Overriding the Northern Ireland Protocol would be entirely legitimate

Next week, there will be elections to the Northern Ireland Assembly at the same time as local elections on the mainland. These polls will bring to the fore the increasingly dire state of politics in Northern Ireland. Excepting some miracle, it is likely that the Northern Irish Executive will remain collapsed for the indefinite future.

The root of the problem is the Northern Ireland Protocol, which is part of the Withdrawal Agreement with the EU. It should not be confused with the later Trade and Cooperation Agreement which regulates trade between Great Britain and the EU.

The Protocol is meant to protect the Belfast (Good Friday) Agreement and peace in Northern Ireland. Unfortunately it increasingly has the exact opposite effect, by creating barriers within the United Kingdom between Great Britain and Northern Ireland, and forcing the people of Northern Ireland to live under EU laws over which neither they nor the Westminster parliament have any say.

Under the Protocol, large swathes of EU laws – basically all relating to the single market in goods, or to customs, VAT and indirect taxes, and State aids – continue to apply inside Northern Ireland even though the UK has left the EU and its single market. Those laws must be kept up to date with changes made within the EU, resulting in hundreds of changes a year being imposed on Northern Ireland. The EU Commission and the ECJ intepret and enforce those laws, with the Commission having the right under the Protocol to send in officials to oversee and inspect how they are being applied.

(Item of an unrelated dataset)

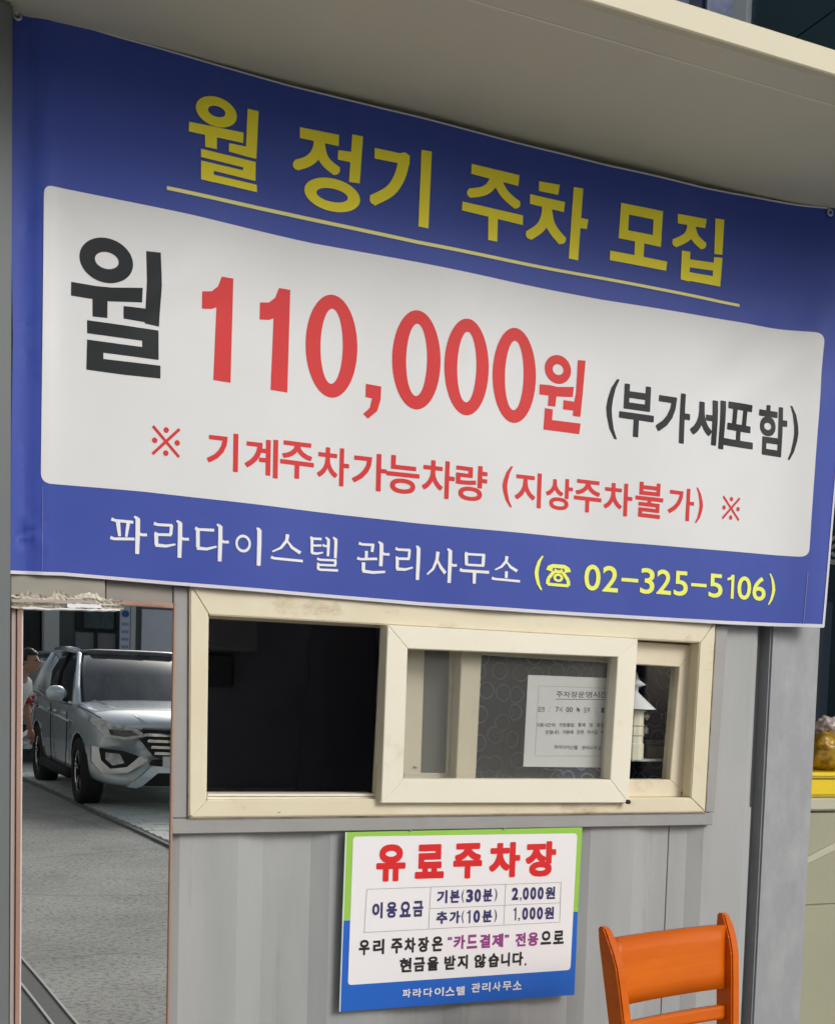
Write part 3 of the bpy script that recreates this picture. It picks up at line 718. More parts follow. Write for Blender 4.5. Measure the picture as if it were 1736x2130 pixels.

Checks on the movement of goods within this country between Great Britain and Northern Ireland are a serious and important problem. But having a foreign system of law applying within Northern Ireland – which voters there cannot change and which will progressively diverge from UK law – is a fundamental problem of democracy and is actually the cause of the unwanted Irish Sea border.

This foreign law also threatens the constitutional status of Northern Ireland within the United Kingdom. The articles of union of 1800 between Great Britain and Ireland stipulated that there should be no customs duties or prohibitions on goods crossing the Irish Sea in either direction, and that subjects on both sides of the Irish Sea “in all treaties with foreign powers shall have the same privileges”.

The Allister case – the unionist-supported legal challenge against the Protocol – has (at least so far) failed in strict legal terms, but only because the Northern Ireland Court of Appeal ruled that the Articles of Union have been successfully “subjugated” by the 2020 Act of Parliament which gave effect in UK law to the EU Withdrawal Agreement and the Protocol.

The government has so far mitigated some of the Protocol’s worst effects by using and extending ‘grace periods’ to defer aspects of its implementation, while seeking to negotiate with an obdurate EU to minimise the checks on goods which cross the Irish Sea from Great Britain. But this is not a long term or stable solution to the problems created by the Protocol, even if agreement could be reached.

That is why it is heartening to hear reports that the government is preparing a Bill which would give ministers wide powers to disapply provisions of the Protocol under UK law. Such a Bill is a long overdue and very necessary step to tackle the grave problems created by the Protocol, and replace it with arrangements which control the movement of goods across the open Irish land border, while leaving Northern Ireland free to follow UK laws about goods, and the Republic free to follow EU laws.

A key element of such arrangements would be a system of so-called mutual enforcement. The UK would impose a legal requirement on businesses who choose to export goods across the Irish land border to pay any EU customs duties which become due and to comply with EU laws about goods. The Republic and the EU would impose a corresponding requirement on businesses exporting from their territory into the UK.

Publishing the Bill would change the dynamics of negotiating with the EU. At present, the EU can simply reject any changes to the Protocol knowing that it is embedded into UK law and ministers do not have the power to change it.
But the EU must be brought to recognise that no sovereign and independent state can long tolerate a part of its territory being subject to foreign courts and laws. The EU would understand that once the Bill became law they would lose the power to continue to impose the Protocol.

The usual suspects will claim that such a Bill would breach the UK’s international obligations. But the EU has obligations too, including arguably under Article 13 of the Protocol to consider and agree in good faith changes to the Protocol which protect the Belfast (Good Friday) Agreement and which continue to protect the EU single market from duty-avoiding or non-compliant goods. It cannot be good enough for the EU simply to reject all changes under a “what we have we hold” mentality.

The current Ukraine emergency, in which the UK is punching well above its weight in the defence of Europe, is not a reason for holding back. On the contrary, it is a reason for asking the EU to recognise that we too have a fundamental concern about restoring the sovereignty of our whole country.